Complaints about bank-issued card machines have been building up for a while. Slow settlements, locked-in contracts, clunky hardware and support teams that treat you like a ticket number. Carry on reading to find out what’s driving small businesses to make the switch and what they’re moving to instead.

What’s Wrong With Your Bank’s Terminal

The hardware issue alone is enough to put people off. Most bank-issued terminals are running on ageing technology, with slow boot times, limited connectivity options and interfaces that haven’t changed meaningfully in years. For a busy café or independent retailer, a terminal that takes 30 seconds to process a payment is frustrating, it also holds up the queue, and affects the customer experience.

Then there’s settlement speed. Some providers still operate on a T+3 basis as standard, with deferred settlement arrangements pushing that even further for certain merchants. That means money from card transactions may not reach your account for several business days, even though faster settlement is now available across much of the market.

For a small business managing tight cash flow, that kind of lag can cause real problems. It’s not unusual for an SME to take a significant Friday evening in sales and still be waiting for that money on Wednesday.

Contracts That Favour the Provider, Not the Business

One of the biggest frustrations among business owners is the contract structure. Bank payment solutions have often come with fixed-term agreements of up to 18 months, and early termination fees and auto-renewal clauses can still make switching feel difficult once you’re locked in.

Some business owners have reported paying monthly rental fees for terminals they barely use during quieter periods, with no flexibility to pause or reduce costs. When business is seasonal, a market trader in winter, for instance, or a pop-up that only operates at events, paying a flat monthly fee for hardware that’s sitting in a drawer makes very little sense.

A New Generation of Payment Terminals

The fintech sector has stepped into the gap left by legacy providers, and the options available to UK businesses have expanded considerably in recent years. These providers tend to offer faster settlement, transparent transaction fees, no monthly hardware rental costs, and much more intuitive devices.

Zeller is a fintech platform used by over 100,000 businesses internationally, offering UK merchants a modern approach to payments infrastructure.Their terminal range connects via Wi-Fi, 4G or Ethernet, supports split billing and custom VAT rates, and comes without lock-in contracts or subscription fees.

It also pairs with a business account and expense cards in a single setup, which reduces the need for multiple financial tools, the kind of integrated approach that appeals to businesses that have previously had to stitch together a payment provider, a current account and a separate expense management tool.

What to Look for When Switching

If you’re thinking about moving away from your bank’s terminal, a few things are worth checking before you commit to a new provider:

  • Settlement speed: Does the provider offer next-day or same-day payouts?
  • Contract terms:  Are there lock-in periods or early exit fees?
  • Transaction fees: Do you understand them at first glance? Or do you need to dig through fine print to find them?
  • Hardware costs: Is the terminal purchased outright, or rented monthly?
  • Support availability: Can you reach a real person quickly if something goes wrong?

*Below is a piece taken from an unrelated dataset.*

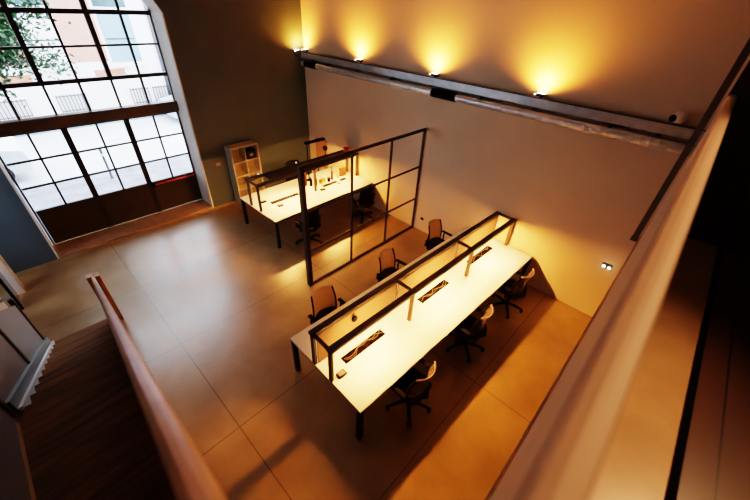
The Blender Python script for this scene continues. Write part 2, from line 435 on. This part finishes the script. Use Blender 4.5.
def make_gantry(label, loc, rz, ys, xn, xf, z0, z1, panel, group, strips=(True, True), shelf=False):
    t = thing('lighting_gantry', label, 'light frame', loc, rz, group)
    for y in ys:
        for x in (xn, xf):
            p = box(x-.03, x+.03, y-.02, y+.02, z0, z1-.05, bev=.003); p.build('post', M['post'] if y > ys[0] else M['rail'], t)
        box(xf, xn, y-.02, y+.02, z1-.05, z1-.01).build('crossbar', M['rail'], t)
    for x in (xn, xf):
        box(x-.045, x+.045, ys[0]-.03, ys[-1]+.03, z1-.055, z1, bev=.004).build('rail', M['rail'], t)
    for a, b in zip(ys, ys[1:]):
        for x, on in ((xn, strips[0]), (xf, strips[1])):
            if on:
                o = box(x-.014, x+.014, a+.32, b-.32, z1-.06, z1-.056).build('light_strip', M['strip'] if x == xn else M['strip_dim'], t); o['label'] = 'warm white light strip'
        if shelf: box(xf+.03, xn-.03, max(a, .42), b, z1-.04, z1-.012).build('shelf', panel, t)
        else: box(xf+.04, xf+.05, a+.03, b-.03, z0+.02, z1-.06).build('divider', panel, t)
    return t
D2 = ((-1.485, 1.57, 0), R(-1.6)); L2 = 4.765
D1 = ((-5.91, 3.25, 0), R(.3)); L1 = 3.13
make_desk('long white shared desk nearest the camera, with three cable slots in view', *D2, L2, 1.53,
          [(-.70, .32, 1.10, True), (-.73, 2.02, 2.80, True), (-.76, 3.56, 4.40, True)], (.04, 2.36, L2-.05), 'white shared desks')
make_gantry('dark light frame standing on the long near desk', D2[0], D2[1], (.02, 1.57, 3.19, 4.715), -.58, -.94, .74, 1.38, M['panel'], 'light frames on the desks')
make_desk('shorter white shared desk beside the bookcase, beyond the partition frame', *D1, L1, 1.55,
          [(-.79, .40, 1.20, True), (-.70, 1.92, 2.74, True)], (.04, L1-.05), 'white shared desks')
make_gantry('dark light frame standing on the far desk beside the bookcase', D1[0], D1[1], (.03, 1.62, 3.09), -.62, -1.03, .74, 1.40, M['panel_dark'], 'light frames on the desks', shelf=True)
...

Support: Where Legacy Providers Often Fall Short

Ask any small business owner what frustrates them most about their current payment provider, and support quality will come up more often than you’d expect. Legacy bank providers typically route queries through large call centres, and getting through to someone with the authority to actually resolve an issue can take hours. For a business mid-service, that’s not good enough.

Newer providers tend to invest more heavily in customer support, partly because their model depends on retention instead of locking people in through contracts. When your customers can leave more easily, you have a stronger incentive to make sure they don’t want to.

Concluding Remarks

The bank card machine made sense in a market where there weren’t many alternatives. That’s no longer the case. The combination of outdated hardware, slow settlement, inflexible contracts and poor support has pushed a growing number of SMEs to look elsewhere, and the fintech sector has responded with products built specifically around how small businesses actually operate.

If you’re still renting a terminal from your bank on a rolling contract, it’s worth doing a proper cost comparison. In many cases, switching to a newer provider will save money, speed up access to your funds and give you a better experience when things go wrong.